The Official Blog of Iain Rob Wright: A - Z of Surviving a Horror Movie

Thursday, 14 July 2011

A - Z of Surviving a Horror Movie

E

Earth - Our planet is the most desirable place to live in the entire multiverse, which is why waves of various alien species are always trying to take it from us.  It is the space version of a vacation house in Florida.

Eggs - Eggs are very very bad - especially if they are about to hatch.  To prevent the inherent danger of 'eggs' apply flamethrower as soon as possible.  If a flamethrower is not available you best get stamping!

Evil - The opposite of 'not-evil' and is the reason that all killers exist - either that or their poor upbringing.  At most local chemists you can find 'evil litmus paper' kits in order to detect the prescence of a killer.  You should hold one of the detection strips up to the person in question and ask them to breath onto its surface.  If that person then chooses instead to stab you in the eye socket, they are indeed evil and you should be very proud of yourself for identifying them.  Even if you are dead.

Engleburt Humperdink - The epitome of horror...

Ernest - Ernest may have saved christmas but he can't save you!
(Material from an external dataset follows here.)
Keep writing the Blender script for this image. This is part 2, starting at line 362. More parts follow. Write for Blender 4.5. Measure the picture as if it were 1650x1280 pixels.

Echo - If you hear an echo then you are inside a cave.  Caves have bats.  Bats are Vampires.  You should leave.

Elevator - Elevators are designed to get stuck, preferably between floors so that passengers have to crawl out of small gap that could possibly slice them in half.  Other passengers in an elevator are also not what they seem: they could even turn out to be the devil, or someone that likes to cut disgusting farts in confined spaces.  Take the stairs.

Emo - Emo kids speak about death constantly so please let's just give it to them.  Let's give it to them all.

Email - Yes you really can increase the size of your penis, and that young Russian girl really could use your help.  The Internet is full of monsters trying to destroy you and email is their biggest weapon.